Interestingly, though Media Matters is correct in saying that the use of Nazi analogies by Ailes was not appropriate, they don’t bother to challenge the facts or sentiment of the statement.

More important, however, is the utter hypocrisy of the Media Matters case; if they were truthful with themselves and their readers they would recognize that the same, inappropriate language comes from the progressive world. And it all starts with the movement’s leader and sugar-daddy, George Soros.

COMMENTS

  • http://hillbillypolitics.com Steph C

    would be the same as acknowledging their whole movement is one BIG lie. Fealty to the movement demands the hypocrisy; and worse than hypocrisy ‘cept we’re not allowed to say it.
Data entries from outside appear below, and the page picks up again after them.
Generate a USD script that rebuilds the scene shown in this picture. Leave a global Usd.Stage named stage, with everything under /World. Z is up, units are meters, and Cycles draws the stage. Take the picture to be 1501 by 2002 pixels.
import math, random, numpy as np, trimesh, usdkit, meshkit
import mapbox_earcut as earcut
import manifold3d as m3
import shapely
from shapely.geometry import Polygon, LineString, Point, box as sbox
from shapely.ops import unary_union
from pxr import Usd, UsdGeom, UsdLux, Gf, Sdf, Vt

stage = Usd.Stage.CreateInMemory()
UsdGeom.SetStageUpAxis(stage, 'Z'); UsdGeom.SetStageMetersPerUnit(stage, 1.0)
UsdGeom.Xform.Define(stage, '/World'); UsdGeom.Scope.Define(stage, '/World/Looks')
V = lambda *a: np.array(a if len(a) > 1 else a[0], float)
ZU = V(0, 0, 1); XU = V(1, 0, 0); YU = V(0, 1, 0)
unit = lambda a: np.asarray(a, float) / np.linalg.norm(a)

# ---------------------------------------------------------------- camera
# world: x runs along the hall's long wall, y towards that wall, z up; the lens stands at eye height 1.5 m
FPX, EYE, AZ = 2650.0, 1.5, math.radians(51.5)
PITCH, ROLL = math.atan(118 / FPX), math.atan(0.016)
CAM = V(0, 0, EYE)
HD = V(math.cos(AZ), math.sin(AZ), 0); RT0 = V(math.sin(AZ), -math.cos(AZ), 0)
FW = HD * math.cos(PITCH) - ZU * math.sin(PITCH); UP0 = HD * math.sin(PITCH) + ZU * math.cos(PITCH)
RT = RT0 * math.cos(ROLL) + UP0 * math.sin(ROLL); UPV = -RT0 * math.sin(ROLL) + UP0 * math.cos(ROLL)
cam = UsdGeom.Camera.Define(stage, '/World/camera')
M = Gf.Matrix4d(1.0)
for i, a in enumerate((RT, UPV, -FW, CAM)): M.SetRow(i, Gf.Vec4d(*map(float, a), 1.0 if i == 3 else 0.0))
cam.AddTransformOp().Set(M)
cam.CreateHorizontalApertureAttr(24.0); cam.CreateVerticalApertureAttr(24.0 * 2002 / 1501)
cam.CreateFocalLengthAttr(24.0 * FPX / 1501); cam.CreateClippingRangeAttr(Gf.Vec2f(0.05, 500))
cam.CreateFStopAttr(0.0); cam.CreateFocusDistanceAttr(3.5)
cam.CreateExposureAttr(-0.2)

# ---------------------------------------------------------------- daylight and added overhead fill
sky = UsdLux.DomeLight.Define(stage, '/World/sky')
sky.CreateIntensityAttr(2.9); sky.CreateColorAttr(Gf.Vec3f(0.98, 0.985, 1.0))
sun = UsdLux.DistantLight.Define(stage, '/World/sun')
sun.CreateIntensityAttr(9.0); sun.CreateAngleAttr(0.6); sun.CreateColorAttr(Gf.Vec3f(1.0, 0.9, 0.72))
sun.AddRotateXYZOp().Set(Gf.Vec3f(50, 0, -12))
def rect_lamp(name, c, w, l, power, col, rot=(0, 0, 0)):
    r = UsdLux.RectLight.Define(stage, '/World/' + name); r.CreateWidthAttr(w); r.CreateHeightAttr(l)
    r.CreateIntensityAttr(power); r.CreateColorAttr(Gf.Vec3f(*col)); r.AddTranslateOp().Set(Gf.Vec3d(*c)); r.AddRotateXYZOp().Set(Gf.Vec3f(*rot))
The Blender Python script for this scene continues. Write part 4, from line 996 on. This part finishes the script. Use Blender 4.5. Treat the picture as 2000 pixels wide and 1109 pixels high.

  • http://thesandsinstitute.org Vassar Bushmills

    The most recent incarnation of the Left in America is more fascist than communist, and at the fringes, pure Nazi or anarchist.

    The case cannot only be made, it can be proved. It’s a case the old-school Jewish Left needs to see, writ large.

  • chipbennett

    FTA (emphasis mine):

    More important, however, is the utter hypocrisy of the Media Matters case; if they were truthful with themselves and their readers they would recognize that the same, inappropriate language comes from the progressive world.

    Why is such language now per se inappropriate?

    While I understand Godwin’s Law, why is it suddenly completely verboten ever to compare the words, actions, or beliefs of someone to those of Hitler and/or the Nazis – especially if such comparison can be supported through logical argumentation?

    • Jeff Dunetz

      Because there was only one Nazi Germany and as bad as things like what ailes was commenting on…it wasn’t on the same level as the Nazi’s

      • chipbennett

        I’m not commenting on this specific instance. In fact, I didn’t watch the video. I’m not arguing that his use of the comparison is or isn’t wrong.

        I suppose that, in general, I tend to think that it is more beneficial to refute specific arguments than to render all such comparisons taboo.

        I’m not so naive to think that another Hitler-esque person or Nazi-esque movement is utterly incapable of reappearing in a society comprised of fallen man. Thus, by refuting inappropriate comparisons using logical argument, we clarify the comparison in order better to recognize a rightful one. If we make the comparison itself forbidden, we deprive ourselves of the opportunity of forewarning.

    • merryj1

      It has been “completely verboten” (at least in parts of Europe) for many years; but here in America, especially, we’ve trivialized the comparison with so many instances of political demagoguery that much of the impact has been diluted, especially among the younger generation(s).

      While it’s true that more people have been murdered under communism than nazism, the commies were ‘equal opportunity killers’ rather than genocidal maniacs. Hitler announced his intention to exterminate ‘all the Jews in Europe’ then set about implementing his monstrous intention. It’s a distinction with a difference, and the comparisons still cause real pain to those whose family members were Holocaust victims and/or survivors.

      • chipbennett

        And I wouldn’t ever want to cause such real pain to such people who have endured so much.

        Ironically, though, I tend to think that it is the Jews who will continue to be the most likely to be targeted by any future genocidal maniacs such as Hitler.

  • 1stRichard

    Any analogy to socialism is also referring to the Nazi Party because Nazism is socialism. The European standard of left and right politics of socialism places National Socialism on the right wing of the socialist party but the United States is not yet a socialist nation, something we must avoid. In the Socialist Worker Party, Anton Drexler in My Political Awakening wrote,

    • merryj1

      “Basically National Socialism and Marxism are the same.” Adolph Hitler, February 1941 public speeches, printed in the Bulletin of International News published by the Royal Institute of International Affairs, vol. 18, 3/8/1941 (cited in Hayek’s “The Road to Serfdom”).

      Hitler’s swastika was copied (amidst some objections) from the Haken Cross (“hooked cross”), obscure origins but probably a religious symbol, which can still be seen engraved in the foundational concrete of some old brick bungalows, built in and before the 1920′s in suburban houses west of Chicago (and likely other locations that had been populated by European immigrants).

      • avgamerican

        I ll throw in out right communist and totalitarian with accuracy and no apologies. They are opposed to an open market. They are opposed to open debate in public education. They are opposed to the Judeo Christian belief system and they celebrate secular humanist radicalism. They are for placing all aspects of society under the power of the state. That is characteristic and by definition communism and tyrannical totalitarianism. Remember Nazi-Germany and Communist Russia also rose to power on the platform that they were for the people. This is exactly what dems are doing now. It is simply a repeat of the lie.